After Em and Leo returned from their Waynu Picchu climb we all rendezvoused to meet our official Machu Picchu ruins guide, who walked us around the ruins that I had been perusing whilst Em was climbing Waynu Picchu. Despite its grandeur Machu Picchu was probably only inhabited for about 50 years after it was fully constructed. The resident Inca people fled the majestic city about 1550, only 100 years after the first stone was laid, as news reached the city of the approaching all conquering Spanish. Ironically the Spanish never discovered the city and only the local residents and farmers knew the location of the old city that lay in ruins amongst dense jungle. It was 'rediscovered' (to the western world) in 1911 by Hiram Bingham with the help of a local farmer. The following years of excavation and clearing bought to light the awesome nature of the city, but also, it was suspected that many of the relics left behind by the fleeing Incas in 1550 we stolen or confiscated, as yet to be returned to the Peruvian people.
Interestingly, it has never been fully understood what the motivation was to build Machu Picchu, it has been theorised as a place for Incan royalty, a place for spiritual study and even as a prison. Whatever the motivation, Machu Picchu (which actually wasn't the city's original name, nobody today knows what it was called) is a breathtaking place that is one of the few things in life that actually does live up to the hype around it. I can only hope that its registration as a UNESCO Heritage Site can help to alleviate the wear and tear that the heavy tourism is having on the site, it would be such a shame to destroy this fascinating historical city.
CUSCO
We eventually returned to Cusco late on 23rd, the journey home was nothing if not frustrating as we had to share a tiny bus with 7 Israelis - 1 of these Israelis was the most annoying wench I've ever meet, she winged about everything for 6 hours. Still we got to bed on the 23rd ready for the big party of Inti Raymi that we had planned so much around. I awoke the next day with the most ferocious diarrhoea that I have ever experienced, so I was not going to be attending the party, instead I split my day evenly between the bed and the toilet - the joys of travelling. Em and Carol went and experience Inti Raymi, and whilst it was interesting by all accords, it wasn't cracked up to what we had been told. Still, Em had a great day.

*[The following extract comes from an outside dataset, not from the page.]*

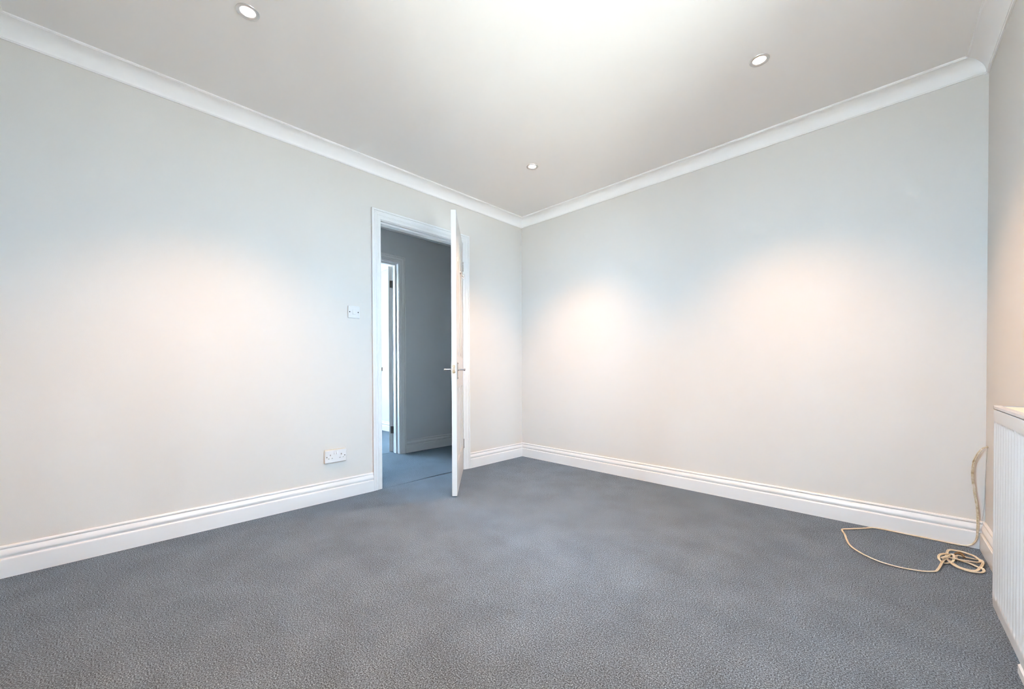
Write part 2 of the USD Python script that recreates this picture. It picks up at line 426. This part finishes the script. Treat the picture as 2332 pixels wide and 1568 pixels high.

The next couple of days in Cusco were spent:
- Drinking and dancing at Mama Africa's and Uptown (two bars in Cusco)
- Enjoying a café run by an Australian (Jack's Café) that had a few comforts that we had been missing, coffee especially
- Shopping in the many markets in and around Cusco
- Meandering the streets of this beautiful city
- Inca museum
All in all we had a great time together in Cusco and Machu Picchu. Now we are heading back to Bolivia to visit Copa Cabana and see Lake Titicaca. From there Em and I are heading south to Salar de Uyuni and onto Santiago to fly out on the 7th July.